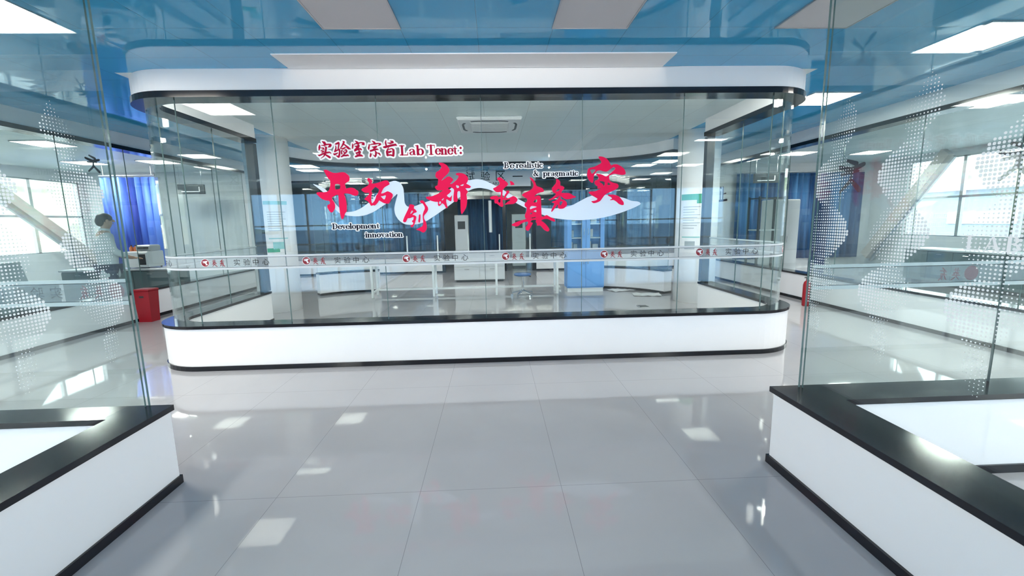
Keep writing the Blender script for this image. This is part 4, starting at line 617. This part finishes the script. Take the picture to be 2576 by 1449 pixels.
curtain('slate blue curtain hanging right of the far doorway',2.0,5.6,15.2,.6,2.5,CURT2)
curtain('vivid blue curtain at far left beyond the left outer room bench',-9.3,-8.0,11.0,.35,2.72,CURT)
curtain('slate blue curtain on the end wall of the right outer room',6.9,10.6,12.35,.3,2.72,CURT2)
for x,lab in ((-1.04,'pale grey equipment cabinet left of the dark doorway curtain'),(.83,'pale grey equipment cabinet right of the dark doorway curtain')):
    t=thing('equipment_cabinet',lab,'cabinet',(x,14.6,0),0,'tall equipment cabinets in the rear test area')
    MB().bevbox(-.22,.22,-.2,.25,.05,1.75,.01).build('carcass',CABW,t); MB().box(-.2,.2,-.18,.23,0,.05).build('plinth',CHAR,t)
    MB().bevbox(-.20,.20,-.215,-.2,.62,1.72,.004).build('door',PLAST,t); MB().bevbox(-.20,.20,-.215,-.2,.08,.6,.004).build('door',PLAST,t); MB().box(-.12,.12,-.219,-.215,1.3,1.55).build('display_panel',DARKP,t)
# ------------------------------------------------------------------ side corridors: red bins
def bin_(label,x,y):
    t=thing('waste_bin',label,'bin',(x,y,0))
    vs=[];
    for z,s in ((0,.10),(.5,.12)): vs+=[(-s,-s*.9,z),(s,-s*.9,z),(s,s*.9,z),(-s,s*.9,z)]
    MB().add(vs,[(3,2,1,0),(0,1,5,4),(1,2,6,5),(2,3,7,6),(3,0,4,7),(4,5,6,7)]).build('body',REDP,t); MB().bevbox(-.125,.125,-.115,.115,.5,.54,.012).build('lid',REDP,t); MB().box(-.035,.035,-.108,-.098,.40,.43).build('handle',DARKP,t)
bin_('red waste bin in the left corridor at the curved glass corner',-5.70,7.28)
fe=thing('fire_extinguisher','red fire extinguisher at the right corridor glass, just showing past the dotted glass','fire extinguisher',(5.25,7.05,0))
MB().lathe([(.05,0),(.058,.02),(.058,.36),(.045,.41),(.02,.43),(.02,.45)],0,0,24).build('body',REDP,fe,smooth=True)
MB().box(-.012,.012,-.015,.015,.45,.48).tube((-.05,0,.48),(.05,0,.50),.008).tube((.02,0,.46),(.06,0,.30),.007).build('valve_handle',DARKP,fe)
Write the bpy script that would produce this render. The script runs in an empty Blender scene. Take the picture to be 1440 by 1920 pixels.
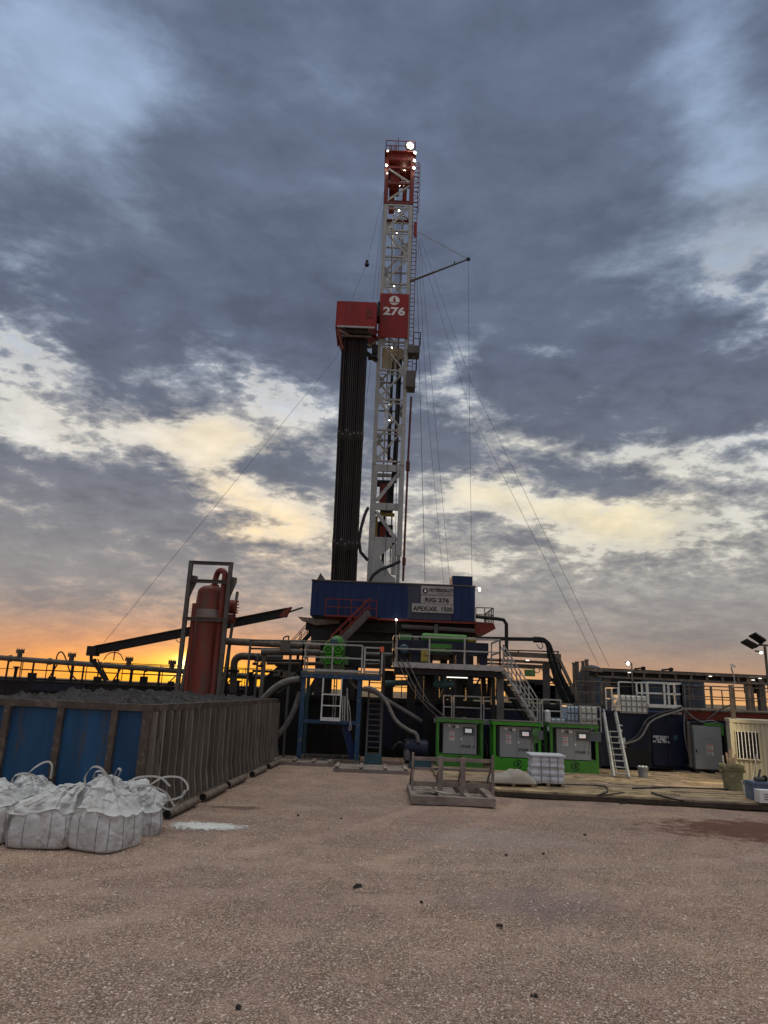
import bpy, math, random
import numpy as np
from mathutils import Vector, Matrix
S=bpy.context.scene
COL=S.collection
R=math.radians
# ---------------- camera ----------------
CAMZ=2.9; FPX=1290.0; PITCH=R(14.56); ROLL=R(2.3)
_r0=Vector((1,0,0)); _u0=Vector((0,-math.sin(PITCH),math.cos(PITCH))); CB=Vector((0,-math.cos(PITCH),-math.sin(PITCH)))
CR=math.cos(ROLL)*_r0+math.sin(ROLL)*_u0; CU=-math.sin(ROLL)*_r0+math.cos(ROLL)*_u0
cam=bpy.data.cameras.new('camera'); camo=bpy.data.objects.new('camera',cam); COL.objects.link(camo)
cam.sensor_fit='VERTICAL'; cam.sensor_height=36; cam.lens=36*FPX/1920; cam.clip_end=20000; cam.clip_start=.1
m=Matrix.Identity(4)
for i in range(3): m[i][0]=CR[i]; m[i][1]=CU[i]; m[i][2]=CB[i]
m[2][3]=CAMZ; camo.matrix_world=m
S.camera=camo
def ray(px,py): return CR*((px-720)/FPX)+CU*((960-py)/FPX)-CB
def P(px,py,Y):
    d=ray(px,py); return Vector((0,0,CAMZ))+d*(Y/d.y)
def G(px,py,z=0.0):
    d=ray(px,py); return Vector((0,0,CAMZ))+d*((z-CAMZ)/d.z)
def X(px,py,Y): return P(px,py,Y).x
def Z(px,py,Y): return P(px,py,Y).z
S.view_settings.view_transform='Standard'; S.view_settings.look='None'; S.view_settings.exposure=0; S.view_settings.gamma=1
S.render.engine='CYCLES'
def lin(c):
    return tuple(((v/255)/12.92 if v/255<=.04045 else ((v/255+.055)/1.055)**2.4) for v in c)+(1,)
# ---------------- sky ----------------
SUN_AZ=-15.25; SUN_EL=1.35
w=bpy.data.worlds.new('World'); S.world=w; w.use_nodes=True
nt=w.node_tree; N=nt.nodes; N.clear()
def nd(t,**k):
    n=N.new(t)
    for a,b in k.items(): setattr(n,a,b)
    return n
def sock(v,s):
    if hasattr(v,'node') : nt.links.new(v,s)
    elif v is not None: s.default_value=v
def M(op,a,b=None,c=None,clamp=False):
    n=nd('ShaderNodeMath',operation=op,use_clamp=clamp)
    sock(a,n.inputs[0]); sock(b,n.inputs[1]); sock(c,n.inputs[2]); return n.outputs[0]
def VM(op,a,b=None):
    n=nd('ShaderNodeVectorMath',operation=op); sock(a,n.inputs[0]); sock(b,n.inputs[1])
    return n.outputs['Value'] if op in('DOT_PRODUCT','LENGTH') else n.outputs[0]
def comb(x,y,z=0.0):
    n=nd('ShaderNodeCombineXYZ'); sock(x,n.inputs[0]); sock(y,n.inputs[1]); sock(z,n.inputs[2]); return n.outputs[0]
def noise(v,sc,det=5,rough=.55,dist=0.0,color=False):
    n=nd('ShaderNodeTexNoise'); nt.links.new(v,n.inputs['Vector']); n.inputs['Scale'].default_value=sc
    n.inputs['Detail'].default_value=det; n.inputs['Roughness'].default_value=rough; n.inputs['Distortion'].default_value=dist
    return n.outputs['Color'] if color else n.outputs['Fac']
def ramp(f,st,interp='LINEAR'):
    n=nd('ShaderNodeValToRGB'); n.color_ramp.interpolation=interp; nt.links.new(f,n.inputs[0]); e=n.color_ramp.elements
    while len(e)<len(st): e.new(.5)
    for i,(p,c) in enumerate(st): e[i].position=p; e[i].color=lin(c) if len(c)==3 else c
    return n.outputs[0]
def mixc(f,a,b,blend='MIX'):
    n=nd('ShaderNodeMix',data_type='RGBA',blend_type=blend); sock(f,n.inputs[0]); sock(a,n.inputs[6]); sock(b,n.inputs[7]); return n.outputs[2]
def smooth(v,a,b):
    n=nd('ShaderNodeMapRange',interpolation_type='SMOOTHSTEP'); sock(v,n.inputs[0]); n.inputs[1].default_value=a; n.inputs[2].default_value=b
    return n.outputs[0]
tc=nd('ShaderNodeTexCoord'); dirv=tc.outputs['Generated']
sp=nd('ShaderNodeSeparateXYZ'); nt.links.new(dirv,sp.inputs[0]); dx,dy,dz=sp.outputs
az=M('MULTIPLY',M('ARCTAN2',dx,dy),57.2958); el=M('MULTIPLY',M('ARCSINE',dz),57.2958)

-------

## What you have to do
Transcribe the entries above verbatim, omitting their pictures.

## Task response
Keep writing the Blender script for this image. This is part 4, starting at line 617. This part finishes the script. Take the picture to be 2576 by 1449 pixels.
curtain('slate blue curtain hanging right of the far doorway',2.0,5.6,15.2,.6,2.5,CURT2)
curtain('vivid blue curtain at far left beyond the left outer room bench',-9.3,-8.0,11.0,.35,2.72,CURT)
curtain('slate blue curtain on the end wall of the right outer room',6.9,10.6,12.35,.3,2.72,CURT2)
for x,lab in ((-1.04,'pale grey equipment cabinet left of the dark doorway curtain'),(.83,'pale grey equipment cabinet right of the dark doorway curtain')):
    t=thing('equipment_cabinet',lab,'cabinet',(x,14.6,0),0,'tall equipment cabinets in the rear test area')
    MB().bevbox(-.22,.22,-.2,.25,.05,1.75,.01).build('carcass',CABW,t); MB().box(-.2,.2,-.18,.23,0,.05).build('plinth',CHAR,t)
    MB().bevbox(-.20,.20,-.215,-.2,.62,1.72,.004).build('door',PLAST,t); MB().bevbox(-.20,.20,-.215,-.2,.08,.6,.004).build('door',PLAST,t); MB().box(-.12,.12,-.219,-.215,1.3,1.55).build('display_panel',DARKP,t)
# ------------------------------------------------------------------ side corridors: red bins
def bin_(label,x,y):
    t=thing('waste_bin',label,'bin',(x,y,0))
    vs=[];
    for z,s in ((0,.10),(.5,.12)): vs+=[(-s,-s*.9,z),(s,-s*.9,z),(s,s*.9,z),(-s,s*.9,z)]
    MB().add(vs,[(3,2,1,0),(0,1,5,4),(1,2,6,5),(2,3,7,6),(3,0,4,7),(4,5,6,7)]).build('body',REDP,t); MB().bevbox(-.125,.125,-.115,.115,.5,.54,.012).build('lid',REDP,t); MB().box(-.035,.035,-.108,-.098,.40,.43).build('handle',DARKP,t)
bin_('red waste bin in the left corridor at the curved glass corner',-5.70,7.28)
fe=thing('fire_extinguisher','red fire extinguisher at the right corridor glass, just showing past the dotted glass','fire extinguisher',(5.25,7.05,0))
MB().lathe([(.05,0),(.058,.02),(.058,.36),(.045,.41),(.02,.43),(.02,.45)],0,0,24).build('body',REDP,fe,smooth=True)
MB().box(-.012,.012,-.015,.015,.45,.48).tube((-.05,0,.48),(.05,0,.50),.008).tube((.02,0,.46),(.06,0,.30),.007).build('valve_handle',DARKP,fe)
Write the bpy script that would produce this render. The script runs in an empty Blender scene. Take the picture to be 1440 by 1920 pixels.
import bpy, math, random
import numpy as np
from mathutils import Vector, Matrix
S=bpy.context.scene
COL=S.collection
R=math.radians
# ---------------- camera ----------------
CAMZ=2.9; FPX=1290.0; PITCH=R(14.56); ROLL=R(2.3)
_r0=Vector((1,0,0)); _u0=Vector((0,-math.sin(PITCH),math.cos(PITCH))); CB=Vector((0,-math.cos(PITCH),-math.sin(PITCH)))
CR=math.cos(ROLL)*_r0+math.sin(ROLL)*_u0; CU=-math.sin(ROLL)*_r0+math.cos(ROLL)*_u0
cam=bpy.data.cameras.new('camera'); camo=bpy.data.objects.new('camera',cam); COL.objects.link(camo)
cam.sensor_fit='VERTICAL'; cam.sensor_height=36; cam.lens=36*FPX/1920; cam.clip_end=20000; cam.clip_start=.1
m=Matrix.Identity(4)
for i in range(3): m[i][0]=CR[i]; m[i][1]=CU[i]; m[i][2]=CB[i]
m[2][3]=CAMZ; camo.matrix_world=m
S.camera=camo
def ray(px,py): return CR*((px-720)/FPX)+CU*((960-py)/FPX)-CB
def P(px,py,Y):
    d=ray(px,py); return Vector((0,0,CAMZ))+d*(Y/d.y)
def G(px,py,z=0.0):
    d=ray(px,py); return Vector((0,0,CAMZ))+d*((z-CAMZ)/d.z)
def X(px,py,Y): return P(px,py,Y).x
def Z(px,py,Y): return P(px,py,Y).z
S.view_settings.view_transform='Standard'; S.view_settings.look='None'; S.view_settings.exposure=0; S.view_settings.gamma=1
S.render.engine='CYCLES'
def lin(c):
    return tuple(((v/255)/12.92 if v/255<=.04045 else ((v/255+.055)/1.055)**2.4) for v in c)+(1,)
# ---------------- sky ----------------
SUN_AZ=-15.25; SUN_EL=1.35
w=bpy.data.worlds.new('World'); S.world=w; w.use_nodes=True
nt=w.node_tree; N=nt.nodes; N.clear()
def nd(t,**k):
    n=N.new(t)
    for a,b in k.items(): setattr(n,a,b)
    return n
def sock(v,s):
    if hasattr(v,'node') : nt.links.new(v,s)
    elif v is not None: s.default_value=v
def M(op,a,b=None,c=None,clamp=False):
    n=nd('ShaderNodeMath',operation=op,use_clamp=clamp)
    sock(a,n.inputs[0]); sock(b,n.inputs[1]); sock(c,n.inputs[2]); return n.outputs[0]
def VM(op,a,b=None):
    n=nd('ShaderNodeVectorMath',operation=op); sock(a,n.inputs[0]); sock(b,n.inputs[1])
    return n.outputs['Value'] if op in('DOT_PRODUCT','LENGTH') else n.outputs[0]
def comb(x,y,z=0.0):
    n=nd('ShaderNodeCombineXYZ'); sock(x,n.inputs[0]); sock(y,n.inputs[1]); sock(z,n.inputs[2]); return n.outputs[0]
def noise(v,sc,det=5,rough=.55,dist=0.0,color=False):
    n=nd('ShaderNodeTexNoise'); nt.links.new(v,n.inputs['Vector']); n.inputs['Scale'].default_value=sc
    n.inputs['Detail'].default_value=det; n.inputs['Roughness'].default_value=rough; n.inputs['Distortion'].default_value=dist
    return n.outputs['Color'] if color else n.outputs['Fac']
def ramp(f,st,interp='LINEAR'):
    n=nd('ShaderNodeValToRGB'); n.color_ramp.interpolation=interp; nt.links.new(f,n.inputs[0]); e=n.color_ramp.elements
    while len(e)<len(st): e.new(.5)
    for i,(p,c) in enumerate(st): e[i].position=p; e[i].color=lin(c) if len(c)==3 else c
    return n.outputs[0]
def mixc(f,a,b,blend='MIX'):
    n=nd('ShaderNodeMix',data_type='RGBA',blend_type=blend); sock(f,n.inputs[0]); sock(a,n.inputs[6]); sock(b,n.inputs[7]); return n.outputs[2]
def smooth(v,a,b):
    n=nd('ShaderNodeMapRange',interpolation_type='SMOOTHSTEP'); sock(v,n.inputs[0]); n.inputs[1].default_value=a; n.inputs[2].default_value=b
    return n.outputs[0]
tc=nd('ShaderNodeTexCoord'); dirv=tc.outputs['Generated']
sp=nd('ShaderNodeSeparateXYZ'); nt.links.new(dirv,sp.inputs[0]); dx,dy,dz=sp.outputs
az=M('MULTIPLY',M('ARCTAN2',dx,dy),57.2958); el=M('MULTIPLY',M('ARCSINE',dz),57.2958)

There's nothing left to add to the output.